_Job_
Starting at the first line of the listing below, retype each line up to and including the one that contains "return Vector((CX *". Leave pictures out.

_Stored data_
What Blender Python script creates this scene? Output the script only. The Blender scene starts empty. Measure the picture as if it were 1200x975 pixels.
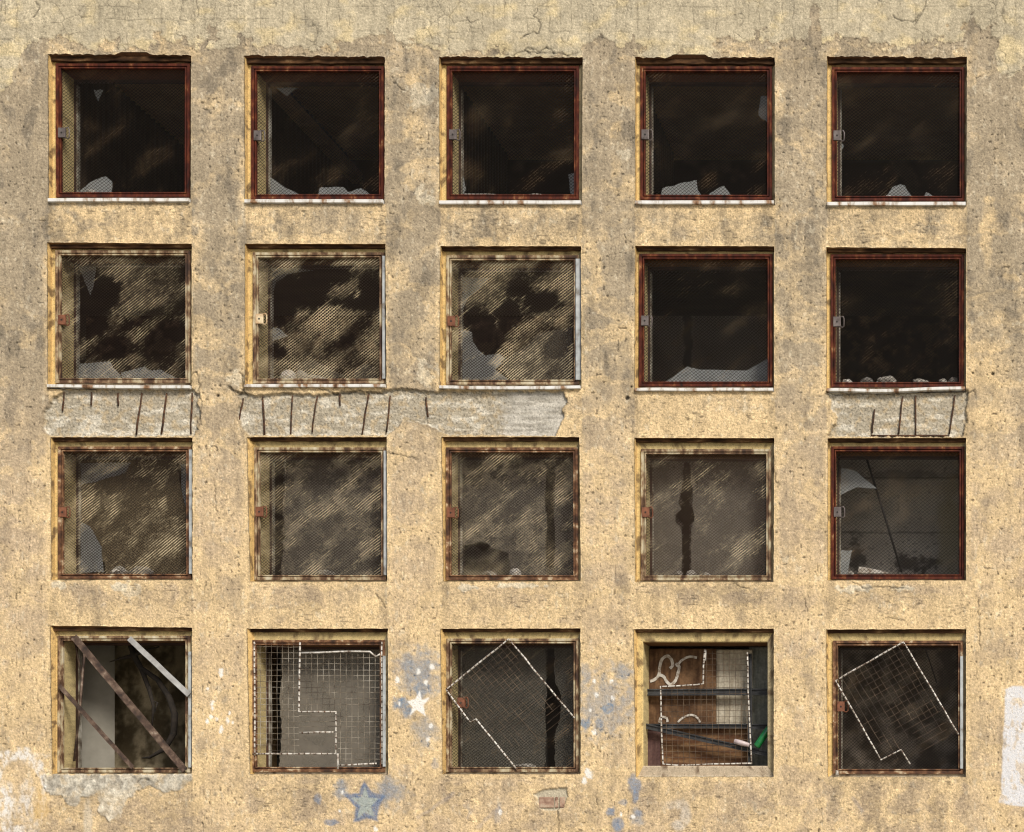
import bpy, bmesh, math, random
import numpy as np
from mathutils import Vector, noise as mnoise

random.seed(7)
RNG = np.random.default_rng(11)
S = 0.008                       # metres per picture pixel on the facade plane
CX, CY = 1150.0, 1000.0         # foot of the optical axis on the facade (camera stands low, to the right)
DIST = 15.0
GROUND_PY = 1200.0
EYE = (CX - GROUND_PY, 0)
SC = bpy.context.scene
COL = SC.collection

def WX(px): return px * S
def WZ(py): return (GROUND_PY - py) * S
def P(px, py, d):
    """point at depth d behind the facade plane that stands at facade position (px, py) as seen from the camera spot"""
    f = (DIST + d) / DIST
    return Vector((CX * S + (px - CX) * S * f, d, (GROUND_PY - CY) * S + (CY - py) * S * f))

# ------------------------------------------------------------------ numpy noise
def _hash(ix, iy, seed):
    h = (ix.astype(np.int64) * 374761393 + iy.astype(np.int64) * 668265263 + seed * 1442695041) & 0xFFFFFFFF
    h = ((h ^ (h >> 13)) * 1274126177) & 0xFFFFFFFF
    h = (h ^ (h >> 16)) & 0xFFFFFFFF
    return h
_ANG = np.linspace(0, 2 * np.pi, 256, endpoint=False)
_GX, _GY = np.cos(_ANG), np.sin(_ANG)
def perlin(x, y, seed=0):
    x = np.asarray(x, float); y = np.asarray(y, float)
    xi = np.floor(x); yi = np.floor(y)
    fx = x - xi; fy = y - yi
    xi = xi.astype(np.int64); yi = yi.astype(np.int64)
    u = fx * fx * fx * (fx * (fx * 6 - 15) + 10); v = fy * fy * fy * (fy * (fy * 6 - 15) + 10)
    def g(dx, dy):
        h = _hash(xi + dx, yi + dy, seed) & 255
        return _GX[h] * (fx - dx) + _GY[h] * (fy - dy)
    a = g(0, 0) * (1 - u) + g(1, 0) * u
    b = g(0, 1) * (1 - u) + g(1, 1) * u
    return (a * (1 - v) + b * v) * 1.5
def fbm(x, y, octv=4, seed=0, gain=0.5):
    t = 0; a = 1.0; n = 0
    for o in range(octv):
        t = t + a * perlin(x * 2 ** o, y * 2 ** o, seed + o * 17); n += a; a *= gain
    return t / n * 1.35
def worley(x, y, seed=0):
    xi = np.floor(x).astype(np.int64); yi = np.floor(y).astype(np.int64)
    f1 = np.full(x.shape, 9.0); f2 = np.full(x.shape, 9.0)
    for dx in (-1, 0, 1):
        for dy in (-1, 0, 1):
            h = _hash(xi + dx, yi + dy, seed)
            px = xi + dx + (h & 1023) / 1023.0; py = yi + dy + ((h >> 10) & 1023) / 1023.0
            d = np.hypot(px - x, py - y)
            f2 = np.where(d < f1, f1, np.minimum(f2, d)); f1 = np.minimum(f1, d)
    return f1, f2
def sstep(a, b, x):
    t = np.clip((x - a) / (b - a), 0, 1); return t * t * (3 - 2 * t)
def mix(a, b, t):
    a = np.asarray(a, float); b = np.asarray(b, float)
    return a + (b - a) * np.asarray(t)[..., None]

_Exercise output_
What Blender Python script creates this scene? Output the script only. The Blender scene starts empty. Measure the picture as if it were 1200x975 pixels.
import bpy, bmesh, math, random
import numpy as np
from mathutils import Vector, noise as mnoise

random.seed(7)
RNG = np.random.default_rng(11)
S = 0.008                       # metres per picture pixel on the facade plane
CX, CY = 1150.0, 1000.0         # foot of the optical axis on the facade (camera stands low, to the right)
DIST = 15.0
GROUND_PY = 1200.0
EYE = (CX - GROUND_PY, 0)
SC = bpy.context.scene
COL = SC.collection

def WX(px): return px * S
def WZ(py): return (GROUND_PY - py) * S
def P(px, py, d):
    """point at depth d behind the facade plane that stands at facade position (px, py) as seen from the camera spot"""
    f = (DIST + d) / DIST
    return Vector((CX * S + (px - CX) * S * f, d, (GROUND_PY - CY) * S + (CY - py) * S * f))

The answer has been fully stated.